The measuring and calculation of global climate change depends on advanced computing and huge amounts of global scale data. Thus, a major challenge in communicating the severity of climate change to a larger audience is that it is not directly observable. How is it possible to visualize and exhibit such a phenomenon? Exhibitions on topics related to climate change have opened at several major Scandinavian museums, such as The University Museum of Bergen, Museum of Cultural History in Oslo, Natural History Museum in Oslo and The Nordic Museum in Stockholm. The course will discuss the challenges concerning exhibiting climate change.
The course will include lectures by prominent scholars in the field, text seminars and workshops, in which the participants’ research materials are discussed. Methods used will be close reading of texts, including field notes, qualitative interviews, media texts, survey discourse and visual representations. To receive the 5 ECTS credits, participants will also have to write a short paper to be handed in approx. a month after the course has ended.
Thematic sections
The course will be organized in the following thematic sections:
- Climate, rhetoric and narrativity
- Climate change temporality
- History and climate change
- Exhibiting climate change
- Climate change and public outreach
Art and Science Integration
Local Climate Change Adaptation
If the corona situation does not allow physical presence in Bergen, the course will be moved to an online platform.
Confirmed lecturers
University of Bergen:
- Eivind Seland (History)
- Eli Kristine Økland Hausken (Museum Studies, University Museum of Bergen)
- Ida Vikøren Andersen (Rhetoric and Media Studies)
- Jean-Paul Vanderlinden (Ecological Economics and Environmental Studies)
- Kyrre Kverndokk (Cultural Studies)
- Marit Ruge Bjærke (Cultural Studies)
- Sarah Hamilton (History)
Other universities:
- Bergsveinn Þórsson (Museum Studies, University of Oslo)
- John Ødemark (Cultural History, University of Oslo)
- Lise Camilla Ruud, (Cultural Studies, University of South-Eastern Norway)
- Lotten Gustafsson Reinius (Ethnology and Museum Studies, Stockholm University)
- Sverker Sörlin (History, KTH Royal Institute of Technology, Stockholm)
Application process
PhD candidates from any country and any discipline are welcome to apply.

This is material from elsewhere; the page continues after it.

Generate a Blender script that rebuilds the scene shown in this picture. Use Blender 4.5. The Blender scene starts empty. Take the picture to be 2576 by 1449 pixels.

Advanced MA students may be considered in exceptional cases. Admission guidelines are as follows.
Application deadline: May 5, 2022.
1) NoRS-EH members: The course is offered as part of the Norwegian Researcher School in Environmental Humanities (NoRS-EH), and priority will be given to members. Students based at a Norwegian university in any discipline working on any PhD project related to environmental humanities are encouraged to join the researcher school. NoRS-EH members will be fully funded for travel and accommodation for this course. If you are eligible to join and are not yet a member of NoRS-EH, please complete the process detailed on the school’s main page: https://www.uis.no/forskning-og-ph-d/ph-d-utdanning/forskerskolen-nors-eh/. Persons who are based in Norway but are not NoRS-EH members will be treated the same as applicants outside of Norway (#2 below).
2) Non-NoRS-EH members, including applicants based outside Norway: PhD students based in any country who are not members of NoRS-EH are also encouraged to apply for this course. Any places not filled by NoRS-EH members will be offered to students from outside the school. There is no course fee, but students outside NoRS-EH must cover their own travel and accommodation expenses.
To apply for this course, submit your application as a single PDF file to Hedda.Molland@uib.no. It should consist of 1) a 1-page description of your research project and explanation of your motivation for participating in the course, and 2) a 1-page CV.
Organizers
Kjersti Fløttum, Kyrre Kverndokk, Rasmus Slaattelid and Hedda Susanne Molland.